Today’s Times article on the lessons that America can draw from Japan’s experience in investing in public works as economic stimulus made some good points.
However, some of the numbers the article cites — on which kind of public investments deliver the greatest bang for each buck spent — may seem useful, but are not relevant to our current situation.
The numbers, from the Japan Institute for Local Government, say that 1 trillion yen spent on schools in Japan generated Y1.74 trillion in growth, the same spent on social services generated Y1.64 trillion, and the same spent on infrastructure generated only Y1.37 trillion.
Presto: so infrastructure investment isn’t a good stimulus, right?
But these figures don’t take into account the initial level of spending, the level of spending needed to create and maintain good assets, and the initial quality of the assets in each category.
Without that information, the numbers don’t mean much.
For example, if you’re spending no money annually on schools, and decide to spend $1 billion, you should see a big difference.
But if you’re spending $500 billion annually on transportation infrastructure, and decide to spend the same $1 billion more there, you should see a much smaller difference — it’s just harder to make that extra last dollar go to work.
Since the article doesn’t quantify the initial base of spending for each area, it’s hard to tell where an extra last dollar should have generated the greatest extra benefit.
The article does give one clue, though, noting that “any direct comparison of Japan and the United States is inevitably misleading, because Japan has spent so much more over the years on infrastructure.”
America, on the other hand, has neglected its infrastructure over the past few decades.
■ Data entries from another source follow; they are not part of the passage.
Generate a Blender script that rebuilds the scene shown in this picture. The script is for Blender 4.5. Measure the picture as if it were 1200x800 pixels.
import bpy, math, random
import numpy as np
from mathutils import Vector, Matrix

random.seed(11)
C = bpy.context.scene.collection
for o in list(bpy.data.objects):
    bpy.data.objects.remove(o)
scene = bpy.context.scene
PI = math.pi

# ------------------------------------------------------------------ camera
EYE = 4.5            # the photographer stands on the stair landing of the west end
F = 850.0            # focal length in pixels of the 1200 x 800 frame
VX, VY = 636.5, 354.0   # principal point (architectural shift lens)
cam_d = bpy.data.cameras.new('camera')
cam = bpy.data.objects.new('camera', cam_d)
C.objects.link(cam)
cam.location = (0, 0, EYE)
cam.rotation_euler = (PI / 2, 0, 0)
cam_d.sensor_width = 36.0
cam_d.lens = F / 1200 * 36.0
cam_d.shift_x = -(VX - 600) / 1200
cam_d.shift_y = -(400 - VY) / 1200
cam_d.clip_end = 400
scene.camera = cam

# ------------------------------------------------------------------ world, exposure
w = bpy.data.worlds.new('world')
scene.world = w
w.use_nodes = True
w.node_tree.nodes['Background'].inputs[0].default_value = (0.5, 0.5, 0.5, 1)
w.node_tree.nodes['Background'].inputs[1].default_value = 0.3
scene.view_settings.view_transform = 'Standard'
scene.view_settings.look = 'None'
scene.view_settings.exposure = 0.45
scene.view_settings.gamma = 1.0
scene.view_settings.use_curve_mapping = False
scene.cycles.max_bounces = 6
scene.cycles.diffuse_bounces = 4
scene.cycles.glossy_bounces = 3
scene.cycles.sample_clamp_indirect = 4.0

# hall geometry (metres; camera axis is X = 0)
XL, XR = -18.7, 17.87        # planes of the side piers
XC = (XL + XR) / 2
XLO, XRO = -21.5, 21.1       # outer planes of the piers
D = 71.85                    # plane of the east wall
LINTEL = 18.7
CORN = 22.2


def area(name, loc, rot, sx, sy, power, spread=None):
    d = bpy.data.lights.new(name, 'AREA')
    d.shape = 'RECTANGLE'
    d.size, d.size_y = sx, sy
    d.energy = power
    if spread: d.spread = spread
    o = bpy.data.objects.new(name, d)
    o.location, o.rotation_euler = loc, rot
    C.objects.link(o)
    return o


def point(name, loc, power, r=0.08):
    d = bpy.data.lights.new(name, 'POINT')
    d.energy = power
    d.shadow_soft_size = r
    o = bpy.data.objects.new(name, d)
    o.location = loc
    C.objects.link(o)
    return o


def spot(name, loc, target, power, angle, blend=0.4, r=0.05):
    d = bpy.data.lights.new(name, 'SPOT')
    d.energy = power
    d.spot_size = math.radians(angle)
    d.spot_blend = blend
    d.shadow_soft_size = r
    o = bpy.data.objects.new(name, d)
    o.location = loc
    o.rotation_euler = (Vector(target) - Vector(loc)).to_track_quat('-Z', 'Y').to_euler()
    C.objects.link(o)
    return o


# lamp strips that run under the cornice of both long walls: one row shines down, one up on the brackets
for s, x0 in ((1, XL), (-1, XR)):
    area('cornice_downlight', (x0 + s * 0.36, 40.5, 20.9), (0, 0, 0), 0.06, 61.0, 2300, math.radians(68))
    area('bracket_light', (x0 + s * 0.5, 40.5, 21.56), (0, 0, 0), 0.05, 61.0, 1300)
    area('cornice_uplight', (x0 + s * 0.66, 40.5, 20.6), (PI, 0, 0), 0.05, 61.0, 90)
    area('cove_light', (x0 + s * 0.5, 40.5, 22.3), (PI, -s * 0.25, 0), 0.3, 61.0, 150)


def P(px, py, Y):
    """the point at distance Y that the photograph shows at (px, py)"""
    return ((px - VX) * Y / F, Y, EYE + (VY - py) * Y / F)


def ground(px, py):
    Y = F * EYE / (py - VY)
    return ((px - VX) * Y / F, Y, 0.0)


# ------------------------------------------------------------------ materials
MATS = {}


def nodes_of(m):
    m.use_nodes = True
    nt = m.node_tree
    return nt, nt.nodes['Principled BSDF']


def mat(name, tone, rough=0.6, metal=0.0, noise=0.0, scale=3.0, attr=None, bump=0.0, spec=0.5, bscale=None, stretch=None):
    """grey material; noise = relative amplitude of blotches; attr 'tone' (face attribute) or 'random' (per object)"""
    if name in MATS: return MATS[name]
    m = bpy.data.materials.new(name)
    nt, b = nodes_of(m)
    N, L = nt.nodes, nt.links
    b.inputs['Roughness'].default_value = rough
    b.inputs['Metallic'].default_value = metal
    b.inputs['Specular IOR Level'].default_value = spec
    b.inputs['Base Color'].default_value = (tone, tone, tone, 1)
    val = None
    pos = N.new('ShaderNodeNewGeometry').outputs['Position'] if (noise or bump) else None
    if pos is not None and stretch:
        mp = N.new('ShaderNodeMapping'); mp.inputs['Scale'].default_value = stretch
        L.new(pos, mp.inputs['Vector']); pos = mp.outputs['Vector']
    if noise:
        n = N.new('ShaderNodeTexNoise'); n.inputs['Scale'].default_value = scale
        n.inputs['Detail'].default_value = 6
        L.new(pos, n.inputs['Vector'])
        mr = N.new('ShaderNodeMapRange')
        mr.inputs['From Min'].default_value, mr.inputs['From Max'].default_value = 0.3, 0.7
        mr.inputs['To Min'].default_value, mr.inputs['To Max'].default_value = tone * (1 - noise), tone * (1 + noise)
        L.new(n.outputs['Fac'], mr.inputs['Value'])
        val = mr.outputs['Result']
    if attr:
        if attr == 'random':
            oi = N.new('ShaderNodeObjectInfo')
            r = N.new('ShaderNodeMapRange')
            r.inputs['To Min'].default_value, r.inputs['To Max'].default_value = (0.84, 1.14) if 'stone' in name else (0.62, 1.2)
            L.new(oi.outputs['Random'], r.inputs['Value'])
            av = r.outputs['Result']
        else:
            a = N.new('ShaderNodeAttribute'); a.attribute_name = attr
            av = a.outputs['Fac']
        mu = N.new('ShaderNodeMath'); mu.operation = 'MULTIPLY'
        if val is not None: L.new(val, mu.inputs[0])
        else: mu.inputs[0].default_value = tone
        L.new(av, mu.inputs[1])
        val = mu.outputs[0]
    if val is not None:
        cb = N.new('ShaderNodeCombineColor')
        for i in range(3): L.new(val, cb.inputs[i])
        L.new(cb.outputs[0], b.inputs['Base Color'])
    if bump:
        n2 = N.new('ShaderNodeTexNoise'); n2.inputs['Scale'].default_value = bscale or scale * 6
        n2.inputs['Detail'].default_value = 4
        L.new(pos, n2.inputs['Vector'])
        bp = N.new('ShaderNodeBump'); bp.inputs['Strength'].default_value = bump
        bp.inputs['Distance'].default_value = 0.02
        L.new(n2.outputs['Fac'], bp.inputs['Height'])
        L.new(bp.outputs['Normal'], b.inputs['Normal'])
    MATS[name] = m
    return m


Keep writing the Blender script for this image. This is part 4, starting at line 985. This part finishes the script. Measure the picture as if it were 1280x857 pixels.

Since we’re starting from some such a dilapidated, outdated base, it’s reasonable to think that an extra dollar spent (wisely) on physical assets like 21st-century mass transit in the most productive metropolitan areas would have a big effect on private-sector productivity, delivering tremendous returns and making our future recovery stronger.
If our infrastructure were already in tip-top shape, that wouldn’t be the case. But it’s not.